[Records from a data source]
━━━━━━

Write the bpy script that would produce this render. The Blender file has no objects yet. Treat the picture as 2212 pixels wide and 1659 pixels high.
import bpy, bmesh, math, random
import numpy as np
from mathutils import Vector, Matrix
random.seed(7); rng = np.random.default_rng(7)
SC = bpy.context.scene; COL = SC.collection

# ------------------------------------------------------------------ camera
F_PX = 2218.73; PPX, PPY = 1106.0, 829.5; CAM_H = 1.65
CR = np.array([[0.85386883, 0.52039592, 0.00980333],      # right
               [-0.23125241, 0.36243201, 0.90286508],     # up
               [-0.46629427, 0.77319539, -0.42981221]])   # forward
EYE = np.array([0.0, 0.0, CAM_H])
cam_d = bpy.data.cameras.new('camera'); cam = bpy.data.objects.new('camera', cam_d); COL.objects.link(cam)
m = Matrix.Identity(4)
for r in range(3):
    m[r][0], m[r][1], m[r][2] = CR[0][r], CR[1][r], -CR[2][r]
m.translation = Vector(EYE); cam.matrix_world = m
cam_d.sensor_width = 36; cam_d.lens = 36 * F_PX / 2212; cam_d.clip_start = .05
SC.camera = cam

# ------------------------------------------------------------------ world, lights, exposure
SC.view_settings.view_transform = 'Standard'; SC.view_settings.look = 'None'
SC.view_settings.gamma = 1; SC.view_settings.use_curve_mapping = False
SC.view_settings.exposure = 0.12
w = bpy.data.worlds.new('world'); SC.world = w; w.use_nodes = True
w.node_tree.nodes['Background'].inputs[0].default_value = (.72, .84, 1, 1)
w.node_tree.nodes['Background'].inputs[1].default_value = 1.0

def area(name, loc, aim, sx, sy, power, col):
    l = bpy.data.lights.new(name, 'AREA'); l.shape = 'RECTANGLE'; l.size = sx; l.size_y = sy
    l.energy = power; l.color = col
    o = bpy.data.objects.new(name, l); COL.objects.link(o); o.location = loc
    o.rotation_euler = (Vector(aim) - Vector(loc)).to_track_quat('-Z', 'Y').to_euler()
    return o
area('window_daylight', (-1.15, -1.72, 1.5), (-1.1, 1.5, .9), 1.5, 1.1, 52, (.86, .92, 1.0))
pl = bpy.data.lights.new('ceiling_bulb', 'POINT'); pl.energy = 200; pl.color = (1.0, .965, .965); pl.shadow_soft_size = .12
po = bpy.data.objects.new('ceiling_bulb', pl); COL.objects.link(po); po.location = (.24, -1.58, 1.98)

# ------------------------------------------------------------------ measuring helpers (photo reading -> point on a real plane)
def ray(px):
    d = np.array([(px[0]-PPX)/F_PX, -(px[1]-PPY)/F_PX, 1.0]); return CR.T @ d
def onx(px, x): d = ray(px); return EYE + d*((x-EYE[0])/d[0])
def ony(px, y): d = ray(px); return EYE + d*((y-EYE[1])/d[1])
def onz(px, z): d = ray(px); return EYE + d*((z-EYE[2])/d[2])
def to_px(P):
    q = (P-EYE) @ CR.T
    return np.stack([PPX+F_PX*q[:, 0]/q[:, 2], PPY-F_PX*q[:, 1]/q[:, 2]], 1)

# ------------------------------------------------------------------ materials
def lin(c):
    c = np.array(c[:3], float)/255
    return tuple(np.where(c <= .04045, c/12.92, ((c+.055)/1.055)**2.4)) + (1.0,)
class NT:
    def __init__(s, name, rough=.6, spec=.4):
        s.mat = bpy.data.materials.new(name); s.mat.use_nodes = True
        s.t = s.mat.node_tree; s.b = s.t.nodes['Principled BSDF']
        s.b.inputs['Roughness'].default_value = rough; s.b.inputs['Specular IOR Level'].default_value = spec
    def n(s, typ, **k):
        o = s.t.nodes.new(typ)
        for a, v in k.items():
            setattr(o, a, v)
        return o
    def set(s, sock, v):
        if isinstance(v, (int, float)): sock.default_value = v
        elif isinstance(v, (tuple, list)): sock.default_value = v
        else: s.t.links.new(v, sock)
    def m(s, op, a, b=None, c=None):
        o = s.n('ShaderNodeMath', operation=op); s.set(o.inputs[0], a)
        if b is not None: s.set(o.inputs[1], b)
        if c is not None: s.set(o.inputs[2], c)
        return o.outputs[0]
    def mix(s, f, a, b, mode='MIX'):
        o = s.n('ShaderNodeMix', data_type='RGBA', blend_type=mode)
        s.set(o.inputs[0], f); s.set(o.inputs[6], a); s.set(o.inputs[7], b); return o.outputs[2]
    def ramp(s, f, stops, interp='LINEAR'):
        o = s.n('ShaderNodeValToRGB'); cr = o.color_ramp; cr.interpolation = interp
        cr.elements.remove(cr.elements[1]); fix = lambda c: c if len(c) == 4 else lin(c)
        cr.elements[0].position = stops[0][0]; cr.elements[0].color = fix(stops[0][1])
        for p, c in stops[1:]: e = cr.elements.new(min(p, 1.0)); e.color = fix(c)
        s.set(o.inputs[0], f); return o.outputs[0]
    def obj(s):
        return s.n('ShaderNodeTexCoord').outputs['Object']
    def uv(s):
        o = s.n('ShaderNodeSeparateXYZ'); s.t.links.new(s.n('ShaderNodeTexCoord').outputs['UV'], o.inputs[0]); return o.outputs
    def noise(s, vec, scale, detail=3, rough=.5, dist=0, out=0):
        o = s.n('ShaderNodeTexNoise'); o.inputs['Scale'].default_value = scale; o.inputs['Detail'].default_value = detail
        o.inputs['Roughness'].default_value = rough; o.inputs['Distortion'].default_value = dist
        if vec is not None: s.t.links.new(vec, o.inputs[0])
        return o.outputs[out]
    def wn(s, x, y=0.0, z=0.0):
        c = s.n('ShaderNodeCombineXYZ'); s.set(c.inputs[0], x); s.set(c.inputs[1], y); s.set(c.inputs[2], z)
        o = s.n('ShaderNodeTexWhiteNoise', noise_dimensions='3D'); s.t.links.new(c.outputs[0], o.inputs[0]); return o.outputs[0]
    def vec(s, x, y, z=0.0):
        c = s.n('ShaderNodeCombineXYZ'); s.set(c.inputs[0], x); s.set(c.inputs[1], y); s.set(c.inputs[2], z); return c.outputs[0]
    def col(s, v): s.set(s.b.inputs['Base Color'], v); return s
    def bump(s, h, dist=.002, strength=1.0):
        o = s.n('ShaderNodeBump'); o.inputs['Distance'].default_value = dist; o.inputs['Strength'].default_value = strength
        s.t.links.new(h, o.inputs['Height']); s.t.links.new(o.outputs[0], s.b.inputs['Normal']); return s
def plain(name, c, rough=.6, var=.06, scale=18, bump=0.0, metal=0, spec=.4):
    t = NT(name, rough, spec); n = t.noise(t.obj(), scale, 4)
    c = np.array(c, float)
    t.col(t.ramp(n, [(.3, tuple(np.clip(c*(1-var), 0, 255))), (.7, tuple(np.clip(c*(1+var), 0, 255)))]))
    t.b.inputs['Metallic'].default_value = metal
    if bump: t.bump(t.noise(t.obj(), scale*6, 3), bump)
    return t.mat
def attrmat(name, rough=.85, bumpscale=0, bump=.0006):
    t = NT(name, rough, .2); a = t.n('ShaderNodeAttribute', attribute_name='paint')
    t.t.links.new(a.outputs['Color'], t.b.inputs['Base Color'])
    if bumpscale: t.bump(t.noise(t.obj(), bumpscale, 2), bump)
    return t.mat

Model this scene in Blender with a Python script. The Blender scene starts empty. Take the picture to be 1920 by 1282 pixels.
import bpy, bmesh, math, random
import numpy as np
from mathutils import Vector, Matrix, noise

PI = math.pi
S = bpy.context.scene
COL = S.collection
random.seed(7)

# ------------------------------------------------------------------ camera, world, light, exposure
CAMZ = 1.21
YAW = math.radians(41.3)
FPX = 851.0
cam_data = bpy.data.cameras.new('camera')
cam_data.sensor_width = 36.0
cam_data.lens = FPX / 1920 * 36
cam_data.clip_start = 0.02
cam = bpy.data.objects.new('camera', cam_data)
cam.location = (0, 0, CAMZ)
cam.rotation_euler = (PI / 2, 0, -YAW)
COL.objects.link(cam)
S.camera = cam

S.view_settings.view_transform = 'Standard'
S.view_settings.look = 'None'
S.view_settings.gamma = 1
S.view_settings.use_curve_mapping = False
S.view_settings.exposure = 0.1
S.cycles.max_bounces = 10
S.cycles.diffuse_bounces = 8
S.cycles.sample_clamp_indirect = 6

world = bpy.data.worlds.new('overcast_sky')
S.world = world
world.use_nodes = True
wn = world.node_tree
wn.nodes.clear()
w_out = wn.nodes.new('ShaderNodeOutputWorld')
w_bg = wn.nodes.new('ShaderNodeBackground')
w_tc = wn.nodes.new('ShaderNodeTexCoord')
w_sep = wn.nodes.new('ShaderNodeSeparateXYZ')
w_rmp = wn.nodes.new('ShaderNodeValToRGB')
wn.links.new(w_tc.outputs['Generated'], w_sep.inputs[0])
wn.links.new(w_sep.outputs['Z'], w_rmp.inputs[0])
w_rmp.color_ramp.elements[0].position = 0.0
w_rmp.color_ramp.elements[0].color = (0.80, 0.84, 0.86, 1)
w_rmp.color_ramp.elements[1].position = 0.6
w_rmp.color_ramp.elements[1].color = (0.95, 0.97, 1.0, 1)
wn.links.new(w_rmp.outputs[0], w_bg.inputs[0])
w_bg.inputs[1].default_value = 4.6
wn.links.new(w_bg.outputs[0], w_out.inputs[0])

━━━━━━

■ Problem ■
Every line from the first entry to the line containing "SC = bpy.context.scene; COL = SC.collection" should be transcribed exactly, and nothing beyond it.

■ Task solution ■
Write the bpy script that would produce this render. The Blender file has no objects yet. Treat the picture as 2212 pixels wide and 1659 pixels high.
import bpy, bmesh, math, random
import numpy as np
from mathutils import Vector, Matrix
random.seed(7); rng = np.random.default_rng(7)
SC = bpy.context.scene; COL = SC.collection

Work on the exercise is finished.